MATERIAL PROVIDED —
------------------------------------
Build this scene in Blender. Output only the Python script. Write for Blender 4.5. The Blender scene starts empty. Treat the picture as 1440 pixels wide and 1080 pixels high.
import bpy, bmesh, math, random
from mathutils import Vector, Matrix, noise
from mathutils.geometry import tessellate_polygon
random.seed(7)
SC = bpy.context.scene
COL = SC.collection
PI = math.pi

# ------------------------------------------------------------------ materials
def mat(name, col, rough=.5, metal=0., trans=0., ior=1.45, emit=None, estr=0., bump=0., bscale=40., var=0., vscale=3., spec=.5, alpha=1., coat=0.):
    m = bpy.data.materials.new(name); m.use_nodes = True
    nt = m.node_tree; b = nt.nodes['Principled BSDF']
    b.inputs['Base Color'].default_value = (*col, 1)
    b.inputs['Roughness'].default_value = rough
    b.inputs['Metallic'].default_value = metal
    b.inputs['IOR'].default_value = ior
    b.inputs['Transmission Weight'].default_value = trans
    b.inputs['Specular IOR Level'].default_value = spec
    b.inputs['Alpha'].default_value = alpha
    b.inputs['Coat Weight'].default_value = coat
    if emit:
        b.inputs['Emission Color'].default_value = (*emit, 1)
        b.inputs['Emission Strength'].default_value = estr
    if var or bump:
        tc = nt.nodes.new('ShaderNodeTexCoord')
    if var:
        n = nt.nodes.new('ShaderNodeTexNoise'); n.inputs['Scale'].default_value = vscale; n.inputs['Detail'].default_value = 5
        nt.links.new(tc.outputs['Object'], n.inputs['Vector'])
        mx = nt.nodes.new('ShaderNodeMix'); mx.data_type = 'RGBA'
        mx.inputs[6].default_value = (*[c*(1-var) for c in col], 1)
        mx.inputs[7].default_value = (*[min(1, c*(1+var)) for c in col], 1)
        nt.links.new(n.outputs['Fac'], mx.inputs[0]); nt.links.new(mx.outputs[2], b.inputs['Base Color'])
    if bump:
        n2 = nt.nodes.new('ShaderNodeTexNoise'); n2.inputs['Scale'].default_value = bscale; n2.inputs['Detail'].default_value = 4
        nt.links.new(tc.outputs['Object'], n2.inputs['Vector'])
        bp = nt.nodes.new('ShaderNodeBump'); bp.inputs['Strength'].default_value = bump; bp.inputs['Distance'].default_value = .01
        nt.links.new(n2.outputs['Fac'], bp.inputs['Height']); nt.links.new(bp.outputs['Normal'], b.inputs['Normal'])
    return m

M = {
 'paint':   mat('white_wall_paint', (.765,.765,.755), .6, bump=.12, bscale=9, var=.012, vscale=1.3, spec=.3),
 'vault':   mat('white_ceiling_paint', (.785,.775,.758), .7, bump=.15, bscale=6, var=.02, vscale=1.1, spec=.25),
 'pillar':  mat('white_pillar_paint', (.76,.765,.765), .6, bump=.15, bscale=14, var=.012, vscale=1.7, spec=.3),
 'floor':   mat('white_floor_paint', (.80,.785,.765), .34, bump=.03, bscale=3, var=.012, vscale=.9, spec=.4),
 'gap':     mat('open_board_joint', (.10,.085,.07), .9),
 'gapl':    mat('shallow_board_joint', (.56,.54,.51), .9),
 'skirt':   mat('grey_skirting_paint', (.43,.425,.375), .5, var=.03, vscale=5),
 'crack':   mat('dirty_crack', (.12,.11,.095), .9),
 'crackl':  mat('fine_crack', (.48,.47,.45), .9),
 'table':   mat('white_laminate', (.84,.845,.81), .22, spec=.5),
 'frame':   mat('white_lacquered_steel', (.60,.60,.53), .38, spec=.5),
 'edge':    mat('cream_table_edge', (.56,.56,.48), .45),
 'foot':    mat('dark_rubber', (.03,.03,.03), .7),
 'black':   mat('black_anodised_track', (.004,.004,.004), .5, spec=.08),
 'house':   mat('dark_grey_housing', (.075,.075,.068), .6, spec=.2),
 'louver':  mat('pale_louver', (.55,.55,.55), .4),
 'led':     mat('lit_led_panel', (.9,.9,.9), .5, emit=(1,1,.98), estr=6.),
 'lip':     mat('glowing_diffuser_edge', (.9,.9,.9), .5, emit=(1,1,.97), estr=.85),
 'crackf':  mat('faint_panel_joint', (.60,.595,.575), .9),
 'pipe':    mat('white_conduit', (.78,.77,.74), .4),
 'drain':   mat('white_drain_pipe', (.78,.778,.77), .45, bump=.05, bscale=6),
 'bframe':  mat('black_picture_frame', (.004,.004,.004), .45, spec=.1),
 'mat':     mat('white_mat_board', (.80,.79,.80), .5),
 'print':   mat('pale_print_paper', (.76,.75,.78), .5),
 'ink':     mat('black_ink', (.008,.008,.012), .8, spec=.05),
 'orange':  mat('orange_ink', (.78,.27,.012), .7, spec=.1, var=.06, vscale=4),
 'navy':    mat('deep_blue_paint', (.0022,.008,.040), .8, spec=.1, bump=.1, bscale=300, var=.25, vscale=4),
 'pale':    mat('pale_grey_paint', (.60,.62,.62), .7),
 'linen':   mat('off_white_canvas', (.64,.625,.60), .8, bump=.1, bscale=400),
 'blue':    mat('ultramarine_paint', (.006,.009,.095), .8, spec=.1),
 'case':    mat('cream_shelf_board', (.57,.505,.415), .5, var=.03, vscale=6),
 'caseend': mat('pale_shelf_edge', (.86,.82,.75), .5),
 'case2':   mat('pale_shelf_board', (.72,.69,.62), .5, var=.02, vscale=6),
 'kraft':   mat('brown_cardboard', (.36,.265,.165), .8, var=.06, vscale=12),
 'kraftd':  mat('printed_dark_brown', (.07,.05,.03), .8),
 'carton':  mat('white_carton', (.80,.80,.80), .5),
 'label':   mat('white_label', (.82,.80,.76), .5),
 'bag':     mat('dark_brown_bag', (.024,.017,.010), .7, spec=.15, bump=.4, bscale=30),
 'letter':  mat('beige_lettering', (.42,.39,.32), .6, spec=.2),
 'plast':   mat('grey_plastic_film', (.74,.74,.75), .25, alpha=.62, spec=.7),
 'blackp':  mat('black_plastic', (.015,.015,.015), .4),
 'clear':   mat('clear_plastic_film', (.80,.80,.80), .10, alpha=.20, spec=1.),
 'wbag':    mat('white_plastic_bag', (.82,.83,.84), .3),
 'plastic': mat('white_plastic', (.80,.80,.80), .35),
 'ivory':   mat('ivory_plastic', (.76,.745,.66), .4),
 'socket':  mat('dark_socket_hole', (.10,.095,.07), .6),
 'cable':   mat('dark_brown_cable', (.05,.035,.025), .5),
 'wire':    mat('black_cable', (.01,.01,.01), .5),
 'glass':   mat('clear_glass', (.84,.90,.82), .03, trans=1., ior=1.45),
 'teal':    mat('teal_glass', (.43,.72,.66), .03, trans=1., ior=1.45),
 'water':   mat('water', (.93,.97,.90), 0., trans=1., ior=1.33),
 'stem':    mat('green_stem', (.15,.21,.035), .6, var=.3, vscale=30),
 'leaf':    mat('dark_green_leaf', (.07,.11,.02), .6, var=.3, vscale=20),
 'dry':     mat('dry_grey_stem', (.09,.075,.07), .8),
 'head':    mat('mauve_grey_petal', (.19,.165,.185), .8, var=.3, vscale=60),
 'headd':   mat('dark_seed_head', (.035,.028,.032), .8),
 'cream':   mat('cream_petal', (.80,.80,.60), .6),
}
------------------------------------
TASK BRIEF — Write out all the lines again, exactly as they are.

WRITTEN SOLUTION —
Build this scene in Blender. Output only the Python script. Write for Blender 4.5. The Blender scene starts empty. Treat the picture as 1440 pixels wide and 1080 pixels high.
import bpy, bmesh, math, random
from mathutils import Vector, Matrix, noise
from mathutils.geometry import tessellate_polygon
random.seed(7)
SC = bpy.context.scene
COL = SC.collection
PI = math.pi

# ------------------------------------------------------------------ materials
def mat(name, col, rough=.5, metal=0., trans=0., ior=1.45, emit=None, estr=0., bump=0., bscale=40., var=0., vscale=3., spec=.5, alpha=1., coat=0.):
    m = bpy.data.materials.new(name); m.use_nodes = True
    nt = m.node_tree; b = nt.nodes['Principled BSDF']
    b.inputs['Base Color'].default_value = (*col, 1)
    b.inputs['Roughness'].default_value = rough
    b.inputs['Metallic'].default_value = metal
    b.inputs['IOR'].default_value = ior
    b.inputs['Transmission Weight'].default_value = trans
    b.inputs['Specular IOR Level'].default_value = spec
    b.inputs['Alpha'].default_value = alpha
    b.inputs['Coat Weight'].default_value = coat
    if emit:
        b.inputs['Emission Color'].default_value = (*emit, 1)
        b.inputs['Emission Strength'].default_value = estr
    if var or bump:
        tc = nt.nodes.new('ShaderNodeTexCoord')
    if var:
        n = nt.nodes.new('ShaderNodeTexNoise'); n.inputs['Scale'].default_value = vscale; n.inputs['Detail'].default_value = 5
        nt.links.new(tc.outputs['Object'], n.inputs['Vector'])
        mx = nt.nodes.new('ShaderNodeMix'); mx.data_type = 'RGBA'
        mx.inputs[6].default_value = (*[c*(1-var) for c in col], 1)
        mx.inputs[7].default_value = (*[min(1, c*(1+var)) for c in col], 1)
        nt.links.new(n.outputs['Fac'], mx.inputs[0]); nt.links.new(mx.outputs[2], b.inputs['Base Color'])
    if bump:
        n2 = nt.nodes.new('ShaderNodeTexNoise'); n2.inputs['Scale'].default_value = bscale; n2.inputs['Detail'].default_value = 4
        nt.links.new(tc.outputs['Object'], n2.inputs['Vector'])
        bp = nt.nodes.new('ShaderNodeBump'); bp.inputs['Strength'].default_value = bump; bp.inputs['Distance'].default_value = .01
        nt.links.new(n2.outputs['Fac'], bp.inputs['Height']); nt.links.new(bp.outputs['Normal'], b.inputs['Normal'])
    return m

M = {
 'paint':   mat('white_wall_paint', (.765,.765,.755), .6, bump=.12, bscale=9, var=.012, vscale=1.3, spec=.3),
 'vault':   mat('white_ceiling_paint', (.785,.775,.758), .7, bump=.15, bscale=6, var=.02, vscale=1.1, spec=.25),
 'pillar':  mat('white_pillar_paint', (.76,.765,.765), .6, bump=.15, bscale=14, var=.012, vscale=1.7, spec=.3),
 'floor':   mat('white_floor_paint', (.80,.785,.765), .34, bump=.03, bscale=3, var=.012, vscale=.9, spec=.4),
 'gap':     mat('open_board_joint', (.10,.085,.07), .9),
 'gapl':    mat('shallow_board_joint', (.56,.54,.51), .9),
 'skirt':   mat('grey_skirting_paint', (.43,.425,.375), .5, var=.03, vscale=5),
 'crack':   mat('dirty_crack', (.12,.11,.095), .9),
 'crackl':  mat('fine_crack', (.48,.47,.45), .9),
 'table':   mat('white_laminate', (.84,.845,.81), .22, spec=.5),
 'frame':   mat('white_lacquered_steel', (.60,.60,.53), .38, spec=.5),
 'edge':    mat('cream_table_edge', (.56,.56,.48), .45),
 'foot':    mat('dark_rubber', (.03,.03,.03), .7),
 'black':   mat('black_anodised_track', (.004,.004,.004), .5, spec=.08),
 'house':   mat('dark_grey_housing', (.075,.075,.068), .6, spec=.2),
 'louver':  mat('pale_louver', (.55,.55,.55), .4),
 'led':     mat('lit_led_panel', (.9,.9,.9), .5, emit=(1,1,.98), estr=6.),
 'lip':     mat('glowing_diffuser_edge', (.9,.9,.9), .5, emit=(1,1,.97), estr=.85),
 'crackf':  mat('faint_panel_joint', (.60,.595,.575), .9),
 'pipe':    mat('white_conduit', (.78,.77,.74), .4),
 'drain':   mat('white_drain_pipe', (.78,.778,.77), .45, bump=.05, bscale=6),
 'bframe':  mat('black_picture_frame', (.004,.004,.004), .45, spec=.1),
 'mat':     mat('white_mat_board', (.80,.79,.80), .5),
 'print':   mat('pale_print_paper', (.76,.75,.78), .5),
 'ink':     mat('black_ink', (.008,.008,.012), .8, spec=.05),
 'orange':  mat('orange_ink', (.78,.27,.012), .7, spec=.1, var=.06, vscale=4),
 'navy':    mat('deep_blue_paint', (.0022,.008,.040), .8, spec=.1, bump=.1, bscale=300, var=.25, vscale=4),
 'pale':    mat('pale_grey_paint', (.60,.62,.62), .7),
 'linen':   mat('off_white_canvas', (.64,.625,.60), .8, bump=.1, bscale=400),
 'blue':    mat('ultramarine_paint', (.006,.009,.095), .8, spec=.1),
 'case':    mat('cream_shelf_board', (.57,.505,.415), .5, var=.03, vscale=6),
 'caseend': mat('pale_shelf_edge', (.86,.82,.75), .5),
 'case2':   mat('pale_shelf_board', (.72,.69,.62), .5, var=.02, vscale=6),
 'kraft':   mat('brown_cardboard', (.36,.265,.165), .8, var=.06, vscale=12),
 'kraftd':  mat('printed_dark_brown', (.07,.05,.03), .8),
 'carton':  mat('white_carton', (.80,.80,.80), .5),
 'label':   mat('white_label', (.82,.80,.76), .5),
 'bag':     mat('dark_brown_bag', (.024,.017,.010), .7, spec=.15, bump=.4, bscale=30),
 'letter':  mat('beige_lettering', (.42,.39,.32), .6, spec=.2),
 'plast':   mat('grey_plastic_film', (.74,.74,.75), .25, alpha=.62, spec=.7),
 'blackp':  mat('black_plastic', (.015,.015,.015), .4),
 'clear':   mat('clear_plastic_film', (.80,.80,.80), .10, alpha=.20, spec=1.),
 'wbag':    mat('white_plastic_bag', (.82,.83,.84), .3),
 'plastic': mat('white_plastic', (.80,.80,.80), .35),
 'ivory':   mat('ivory_plastic', (.76,.745,.66), .4),
 'socket':  mat('dark_socket_hole', (.10,.095,.07), .6),
 'cable':   mat('dark_brown_cable', (.05,.035,.025), .5),
 'wire':    mat('black_cable', (.01,.01,.01), .5),
 'glass':   mat('clear_glass', (.84,.90,.82), .03, trans=1., ior=1.45),
 'teal':    mat('teal_glass', (.43,.72,.66), .03, trans=1., ior=1.45),
 'water':   mat('water', (.93,.97,.90), 0., trans=1., ior=1.33),
 'stem':    mat('green_stem', (.15,.21,.035), .6, var=.3, vscale=30),
 'leaf':    mat('dark_green_leaf', (.07,.11,.02), .6, var=.3, vscale=20),
 'dry':     mat('dry_grey_stem', (.09,.075,.07), .8),
 'head':    mat('mauve_grey_petal', (.19,.165,.185), .8, var=.3, vscale=60),
 'headd':   mat('dark_seed_head', (.035,.028,.032), .8),
 'cream':   mat('cream_petal', (.80,.80,.60), .6),
}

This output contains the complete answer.